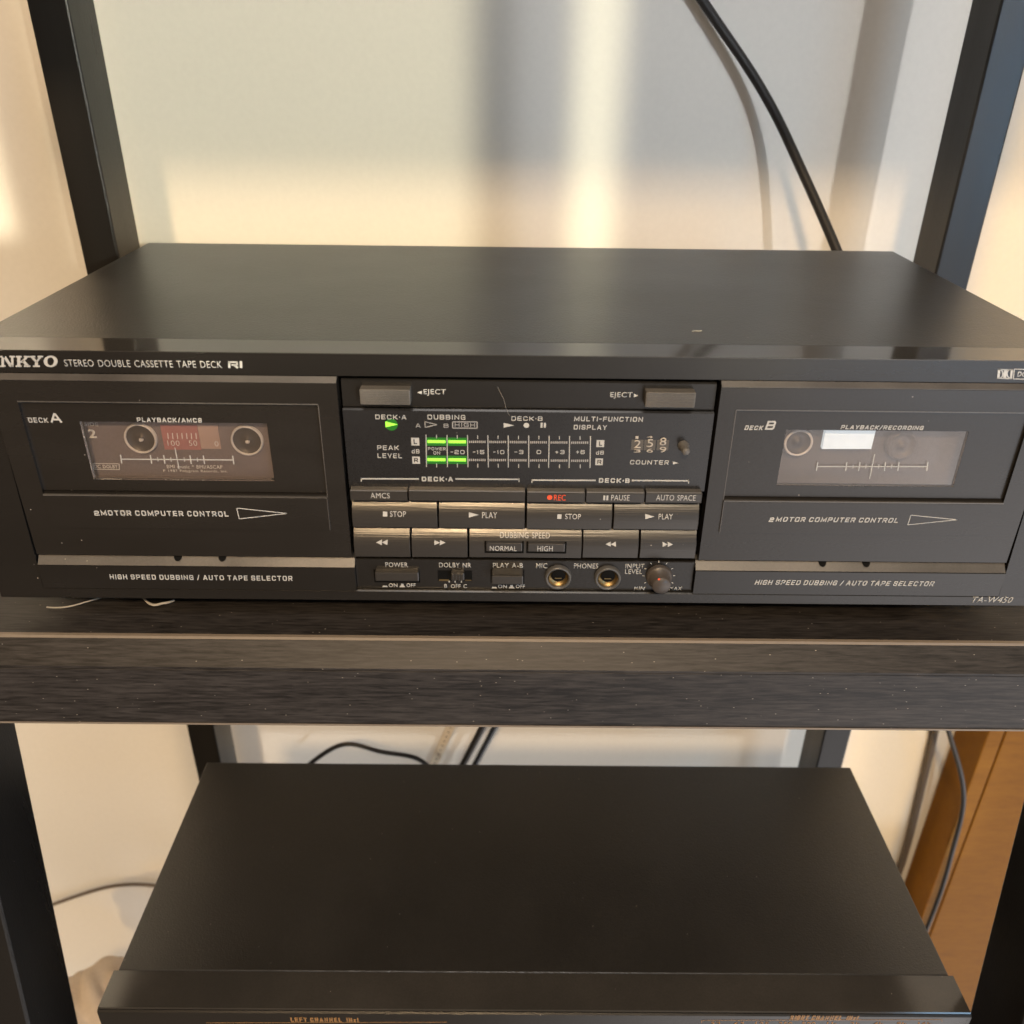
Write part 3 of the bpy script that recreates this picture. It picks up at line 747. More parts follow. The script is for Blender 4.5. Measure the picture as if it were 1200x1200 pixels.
for p, holes, z0 in ((lpA, ((208, 653.5), (260, 654)), zA0), (lpB, ((964.6, 658.5), (1016, 659)), zB0)):
    for hx, hy in holes:
        x = fx(hx, hy, -0.002); zc = z0 + 0.0001
        h = MB(); r = 0.00155
        # dark half-round notch cut into the slope
        pts = [(x + r * math.cos(a), zc + r * 0.95 * math.sin(a)) for a in [PI + PI * k / 12 for k in range(13)]]
        SL = (0.0040 - 0.0010) / max(1e-4, fz(235, 652, -0.0010) - fz(235, 664.5, -0.0040))
        t = bmesh.new()
        f_ = [t.verts.new((px_, -0.0010 - (zc - pz_) * SL - 0.0004, pz_)) for px_, pz_ in pts]
        b_ = [t.verts.new((px_, 0.0, pz_)) for px_, pz_ in pts]
        t.faces.new(f_); t.faces.new(b_[::-1])
        for k in range(len(pts)): t.faces.new([f_[k], b_[k], b_[(k + 1) % len(pts)], f_[(k + 1) % len(pts)]])
        bmesh.ops.recalc_face_normals(t, faces=t.faces); h.add(t)
        h.build('notch', 'gap', p)

# ---- centre section
XC0, XC1 = fx(407.5, 560), fx(828, 560)
XC0 += 0.0004; XC1 -= 0.0004
zE1, zE0 = zl - 0.0016, fz(615, 479.5)
strip = MB().prism_x([(0.0012, zE0), (0.0012, zE1 - 0.0006), (0.0018, zE1), (0.0060, zE1), (0.0060, zE0)], XC0, XC1).build('eject_strip', 'black', deck)
q = Print(0.00115)
q.text('EJECT', 496.6, 522.6, 456, 463.9, 0.008).poly([(489, 460), (494.4, 457.9), (494.4, 462.2)])
q.build('lettering', 'paint', strip); q = Print(0.00115)
q.text('EJECT', 714.8, 740.8, 459.6, 467.3, 0.008).poly([(742.8, 461.3), (747.8, 463.5), (742.8, 465.6)])
q.build('lettering', 'paint', strip)
for (a, c, t0, t1, mid) in ((421.6, 480.7, 456.6, 474.4, 450), (756.6, 815, 460, 477.6, 785)):
    ye = -0.0030
    x0, x1, z1, z0 = fx(a, (t0 + t1) / 2, ye), fx(c, (t0 + t1) / 2, ye), fz(mid, t0, ye), fz(mid, t1, ye)
    e = MB().box(x0, x1, ye, 0.0045, z0, z1, 0.0003)
    n = 9
    for k in range(n):                                    # fine ribs of the grip
        zz = z0 + (z1 - z0) * (k + 0.5) / n
        e.box(x0 + 0.0005, x1 - 0.0005, ye - 0.00022, ye + 0.0001, zz - 0.00014, zz + 0.00014)
    e.build('eject_button', 'grip', deck)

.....

Set down the complete material exactly, but do not include the images.

Write part 3 of the bpy script that recreates this picture. It picks up at line 747. More parts follow. The script is for Blender 4.5. Measure the picture as if it were 1200x1200 pixels.
for p, holes, z0 in ((lpA, ((208, 653.5), (260, 654)), zA0), (lpB, ((964.6, 658.5), (1016, 659)), zB0)):
    for hx, hy in holes:
        x = fx(hx, hy, -0.002); zc = z0 + 0.0001
        h = MB(); r = 0.00155
        # dark half-round notch cut into the slope
        pts = [(x + r * math.cos(a), zc + r * 0.95 * math.sin(a)) for a in [PI + PI * k / 12 for k in range(13)]]
        SL = (0.0040 - 0.0010) / max(1e-4, fz(235, 652, -0.0010) - fz(235, 664.5, -0.0040))
        t = bmesh.new()
        f_ = [t.verts.new((px_, -0.0010 - (zc - pz_) * SL - 0.0004, pz_)) for px_, pz_ in pts]
        b_ = [t.verts.new((px_, 0.0, pz_)) for px_, pz_ in pts]
        t.faces.new(f_); t.faces.new(b_[::-1])
        for k in range(len(pts)): t.faces.new([f_[k], b_[k], b_[(k + 1) % len(pts)], f_[(k + 1) % len(pts)]])
        bmesh.ops.recalc_face_normals(t, faces=t.faces); h.add(t)
        h.build('notch', 'gap', p)

# ---- centre section
XC0, XC1 = fx(407.5, 560), fx(828, 560)
XC0 += 0.0004; XC1 -= 0.0004
zE1, zE0 = zl - 0.0016, fz(615, 479.5)
strip = MB().prism_x([(0.0012, zE0), (0.0012, zE1 - 0.0006), (0.0018, zE1), (0.0060, zE1), (0.0060, zE0)], XC0, XC1).build('eject_strip', 'black', deck)
q = Print(0.00115)
q.text('EJECT', 496.6, 522.6, 456, 463.9, 0.008).poly([(489, 460), (494.4, 457.9), (494.4, 462.2)])
q.build('lettering', 'paint', strip); q = Print(0.00115)
q.text('EJECT', 714.8, 740.8, 459.6, 467.3, 0.008).poly([(742.8, 461.3), (747.8, 463.5), (742.8, 465.6)])
q.build('lettering', 'paint', strip)
for (a, c, t0, t1, mid) in ((421.6, 480.7, 456.6, 474.4, 450), (756.6, 815, 460, 477.6, 785)):
    ye = -0.0030
    x0, x1, z1, z0 = fx(a, (t0 + t1) / 2, ye), fx(c, (t0 + t1) / 2, ye), fz(mid, t0, ye), fz(mid, t1, ye)
    e = MB().box(x0, x1, ye, 0.0045, z0, z1, 0.0003)
    n = 9
    for k in range(n):                                    # fine ribs of the grip
        zz = z0 + (z1 - z0) * (k + 0.5) / n
        e.box(x0 + 0.0005, x1 - 0.0005, ye - 0.00022, ye + 0.0001, zz - 0.00014, zz + 0.00014)
    e.build('eject_button', 'grip', deck)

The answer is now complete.